I want to reiterate: I use a random number generator to determine what stories I'll read next. The fact that this Cather's short story appears right after a Cather non-fiction piece is purely random. And I feel I need to reiterate that because Cather's view of Stephen Crane as a romantic artist (so disheveled!) is largely echoed here in the story: Caroline has submerged her wild, romantic, artistic side (but I'm being redundant, according to Cather) until, for a brief moment, a visiting artist awakens that side of her--as he does for all women.
First, fun with names: Caroline is a form of Carl, which is a name-form probably derived from the position "carl," e.g., housecarl, a male freeman or simply a man. She marries a man named Noble--the first time she gets a last name and also a clear social status gain for her: going from a man to a noble. And then she's entranced by a man named d'Esquerre, which is either Catalan for "from the left (bank)" or a misspelling of "Esquire," i.e., a gentleman or horseman--kind of a step down. So I think Cather is having some fun with us in putting meaning in to the story; but we don't need it since she comes out and tells us that Caroline wants the stability of an unromantic life.
Second, Cather may be clear in some ways and then frustratingly Jamesian in others. No, I'm being unfair to Henry James, whose ambiguities tend to be pointed and purposeful. We know that Cather was a big fan of his early on, so maybe she's going for Jamesian roundaboutness when she writes
What he had was that, in his mere personality, he quickened and in a measure gratified that something without which—to women—life is no better than sawdust, and to the desire for which most of their mistakes and tragedies and astonishingly poor bargains are due.I just don't think she gets there. Mostly it seems like the sentence is afraid to name what it's talking about while also casting a wide net: she's talking about all women.
Third, let's get to women here. While this is mostly the story of Caroline's struggle--she came from a bohemian family and had to put away her artistic desires to make ends meet, though there's still something in her that wants out artistically--Cather also makes clear that d'Esquerre has something like this effect on everybody. The whole story is in omniscient third, swooping most often between Caroline's feelings and sweeping statements about the world, such as
D'Esquerre's arrival in the early winter was the signal for a feminine hegira toward New York. On the nights when he sang women flocked to the Metropolitan from mansions and hotels, from typewriter desks, schoolrooms, shops, and fitting rooms.
It goes on for 113 more words in that vein in that paragraph alone (there's a whole second paragraph about how much cripples and unfortunates like him), making sure we get the idea: all women respond to this tenor.

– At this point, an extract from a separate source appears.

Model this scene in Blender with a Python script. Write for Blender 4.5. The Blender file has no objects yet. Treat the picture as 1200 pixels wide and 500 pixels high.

So when we hear that "the shadows had had their way with Caroline," there's a definite gender edge to that bite. But what is it actually chewing? That women all want some artistic or sentimental side. Seriously: at the end, the staid bourgeois husband tells Caroline that he wished she had some sentiment. Because I guess that's what makes a woman.
I have to say, I do love--in a ghoulish way--that we get the biggest description of her brother's person after he commits suicide, marked with her relief:
Caroline had been fond of him, but she felt a certain relief when he no longer wandered about the little house, commenting ironically upon its shabbiness, a Turkish cap on his head and a cigarette hanging from between his long, tremulous fingers.He used IRONY? The monster--I'm glad he's dead. The story seems somewhat ambivalent about the end, when Caroline defeats her romantic side; but most of the ambivalence seems borne of pretty restrictive, gendered roles.
In its vision of women's roles; its unhelpful ambiguity and circuitousness; its swooping omniscient POV, I can't really recommend this, even with that ghoulish touch of her gladness over her brother's suicide as comic relief.